組織拡大で生じる「30人、50人の壁」とは?〜組織力を強化するために必要なこと〜
企業にとって、会社が大きくなることは喜ばしいことですが、メリットばかりではありません。
組織拡大に伴って浮かび上がる問題点も複数あります。
本記事では、企業の「成長の壁」と言われている、「50人の壁」について取り上げながら、組織力を強化するために必要なことを解説していきたいと思います。
目次
1.「30人の壁」や「50人の壁」とは?
「30人の壁」「50人の壁」「100人の壁」という言葉を聞いたことはありますか?
企業の成長に伴い、従業員の人数が増える際に組織が抱える課題を表した言葉になります。
従業員数が30名までは、経営者の目が社員全体に行き届くため、組織の形としては「ぶんちん型」と言われる一人の管理職以外は全員フラットな組織でも問題ありません。
しかし、30名以上となると、一人では管理しきれなくなるため、中間管理職が入る「ピラミッド型」の組織へと移行していきます。
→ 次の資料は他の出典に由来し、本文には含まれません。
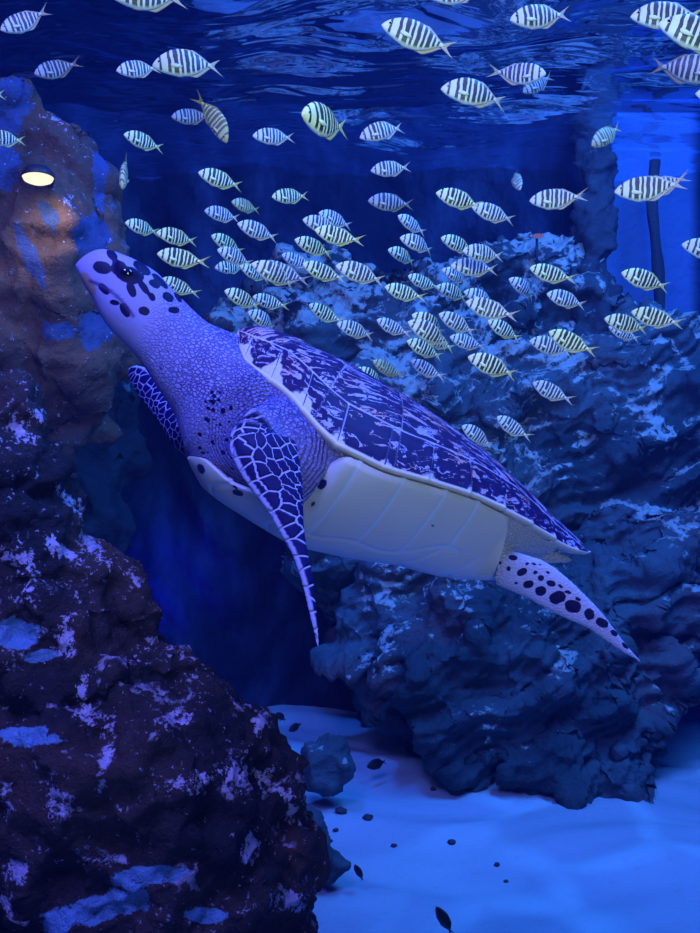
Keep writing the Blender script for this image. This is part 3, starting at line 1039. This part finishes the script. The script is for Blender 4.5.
fattr(skin, 'lip', lip)
belly = np.clip((-.13 - SV[:, 0]) / .05, 0, 1) * 1.0
fold = np.linalg.norm(SV - np.array(loc_at(258, 440, .20))[None], axis=1)
fattr(skin, 'fold', fold)
fattr(skin, 'pale', belly)


def mat_skin():
    m = N('turtle_skin')
    ob = m.obj()
    fl = m.attr('flip', 'Vector'); blade = m.attr('blade'); head = m.attr('head')
    base = m.mix(m.noise(ob, 9, 3), (.21, .20, .58), (.28, .27, .66))
    # leathery wrinkles
    wr = m.voro(m.n('VectorMath', {0: m.scale(ob, (1, 1, 1.5)), 1: m.n('VectorMath', {0: m.noise(ob, 14, 3, out='Color'), 'Scale': .02}, operation='SCALE').outputs[0]}, operation='ADD').outputs[0], 125, 'DISTANCE_TO_EDGE')
    crease = m.step(wr, .02, .20)
    neck = m.math('SUBTRACT', 1.0, m.math('MAXIMUM', m.math('MAXIMUM', head, m.math('MULTIPLY', m.attr('hind'), .8)), m.math('MINIMUM', blade, 1.0)))
    neckpat = m.math('MULTIPLY', neck, m.step(m.noise(ob, 7, 2), .35, .6))
    base = m.mix(m.math('MULTIPLY', m.math('SUBTRACT', 1.0, crease), m.math('ADD', m.math('MULTIPLY', neckpat, .35), m.math('MULTIPLY', m.math('MULTIPLY', neck, m.step(m.n('SeparateXYZ', {0: ob}).outputs[0], .46, .36)), m.math('MULTIPLY', m.step(m.n('SeparateXYZ', {0: ob}).outputs[2], -.08, -.03), .6)))), base, (.05, .04, .24))
    base = m.mix(m.attr('pale'), base, (.44, .47, .55))
    base = m.mix(m.attr('hind'), base, (.37, .40, .58))
    # flipper scales
    sep = m.n('SeparateXYZ', {0: fl})
    uu, vv = sep.outputs[0], sep.outputs[1]
    inner = m.math('MAXIMUM', m.math('SUBTRACT', vv, .034), 0.0)
    cell = m.n('CombineXYZ', {'X': m.math('MULTIPLY', uu, 42), 'Y': m.math('ADD', m.math('MULTIPLY', vv, 34), m.math('MULTIPLY', inner, 46)), 'Z': 0.0}).outputs[0]
    ed = m.n('TexVoronoi', {'Vector': cell, 'Scale': 1.0, 'Randomness': .72}, feature='DISTANCE_TO_EDGE', voronoi_dimensions='2D').outputs['Distance']
    rear = 0.0
    scale_in = m.step(ed, m.math('ADD', .042, m.math('MULTIPLY', rear, .13)), m.math('ADD', .070, m.math('MULTIPLY', rear, .13)))
    scale_in = m.math('MULTIPLY', m.math('MULTIPLY', m.math('MULTIPLY', scale_in, m.math('SUBTRACT', 1.0, rear)), m.step(vv, .005, .009)), m.step(blade, .25, .7))
    dark = (.004, .003, .075)
    col = m.mix(scale_in, m.mix(m.step(blade, .3, .9), base, (.36, .37, .72)), dark)
    # head blotches, horny beak, mouth line
    col = m.mix(m.step(m.attr('horn'), .5, .75), col, m.mix(m.noise(ob, 30, 2), (.30, .20, .30), (.26, .17, .24)))
    col = m.mix(m.step(m.math('ADD', m.attr('spot'), m.math('MULTIPLY', m.math('SUBTRACT', m.noise(ob, 120, 2), .5), .25)), .40, .52), col, (.003, .003, .045))
    col = m.mix(m.math('MULTIPLY', m.attr('lip'), .9), col, (.04, .03, .16))
    h = m.math('ADD', m.math('MULTIPLY', m.math('MULTIPLY', crease, neck), 1.0), m.math('MULTIPLY', m.step(ed, 0.0, .15), m.math('MULTIPLY', m.step(blade, .3, .8), .7)))
    h = m.math('ADD', h, m.math('MULTIPLY', m.noise(ob, 60, 4), .25))
    fd = m.math('ADD', m.attr('fold'), m.math('MULTIPLY', m.noise(ob, 16, 2), .02))
    ringm = m.math('MULTIPLY', m.step(fd, .065, .08), m.math('MULTIPLY', m.step(fd, .15, .13), m.math('SUBTRACT', 1.0, m.math('MINIMUM', blade, 1.0))))
    h = m.math('ADD', h, m.math('MULTIPLY', m.math('SINE', m.math('MULTIPLY', fd, 900.0)), m.math('MULTIPLY', ringm, .8)))
    return m.surf(col, .55, .14, m.bump(h, .8, .005))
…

今までは社長と従業員の距離も近く、直接指示を出すことも可能でしたが、「ピラミッド型」になるとコミュニケーションが取りづらくなります。部署ごとにマネージャーを置くことになるため、マネジメント上の問題なども出てきます。
2.組織拡大によって起きる問題点
組織が拡大していく過程で様々な課題が生まれます。
2-1.コミュニケーションコストがかかる
従業員が多くなるにつれ、問題となるのが「コミュニケーション不足」です。
30人、50人、100人と人数が増えるにつれて、チームや部署に別れることになります。そうなるとチーム外の社員とコミュニケーションを取る機会が極端に減ってしまいます。
また小規模の組織では、社長との距離も近いため、ミッションや会社の方向性を社員全員に直接伝えることができますが、社長と末端社員の間に中間管理職が入ると、意図が正しく伝わらない問題も出てくることでしょう。
2-2.マネジメントの課題
組織拡大に重要なのが、マネージャーの存在です。
マネジメントスキルがないにも関わらず、「社歴が長いから」や「営業成績が良いから」などの理由でマネージャーに置いてしまい失敗することが良くあります。
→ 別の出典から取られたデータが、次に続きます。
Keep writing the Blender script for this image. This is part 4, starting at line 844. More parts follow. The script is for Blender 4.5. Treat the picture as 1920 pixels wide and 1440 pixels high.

マネージャーの役割は経営視点で物事を考えることができ、社長の代わりに社員に経営理念を落とし込むことが必要となります。
2-3.方向性にバラつきがでやすくなる
急成長する会社は、立ち上げ当初から在籍している既存社員と中途採用社員の間に溝が生まれる可能性は否定できません。
人が増えることで様々な考え方の社員が集まります。そうすることでお互いを刺激し合い”相乗効果”となり良い作用を生むこともあります。
しかし、立ち上げから会社が軌道に乗るまでのしんどい時期を乗り越えた古参メンバーと、新しく入った社員の間で方向性に違いが生じ、いつの間にか組織が拡大するどころか崩壊する危機に陥ります。
3.組織力を高める方法とは?
組織拡大において、組織力の強化は必要不可欠です。
組織力を高めるためにすべきことを3点ご紹介します。
3-1.「1on 1」の実施
組織拡大によって、社員の声が、経営陣に伝わりにくくなります。
マネジメントの基本は部下一人ひとりに合わせたKPIの設定や、指導を行う必要があります。「1on 1」を行うことで、部下のタイプを見極め、どんなことに不安や不満を感じでいるのかを解消することにつながります。
3-2.理念の浸透
社内研修や、キックオフなどの機会を設け、社長自ら経営理念や会社の目指す方向性を社員全体に共有することも組織力を高めることに有効であると言えます。
組織拡大で離脱する社員の多くは、「経営陣が何をしたいのか分からない」と言います。
経営理念を浸透させることはもちろん、一貫性を持った理念にすることも重要です。
3-3.コミュニケーションコストの軽減
コミュニケーションコストとは、情報伝達や意思疎通にかかる時間や労力のことをさします。
人が増えるに比例して、当然ですがコミュニケーションコストが上がります。さらに、情報が伝わっている社員、伝わっていない社員などという「情報格差」も生まれやすくなります。
情報のブラックボックス化を防ぐためにも、社内全体で共有できるツールを導入することも効果的です。
4.まとめ
本記事では、組織拡大によって起きる問題点についてご紹介しました。従業員が増えることで小規模の組織とは違った課題が生まれます。組織を拡大させる前に、コミュニケーションツールの導入や人事・評価制度の見直しを先に行いましょう。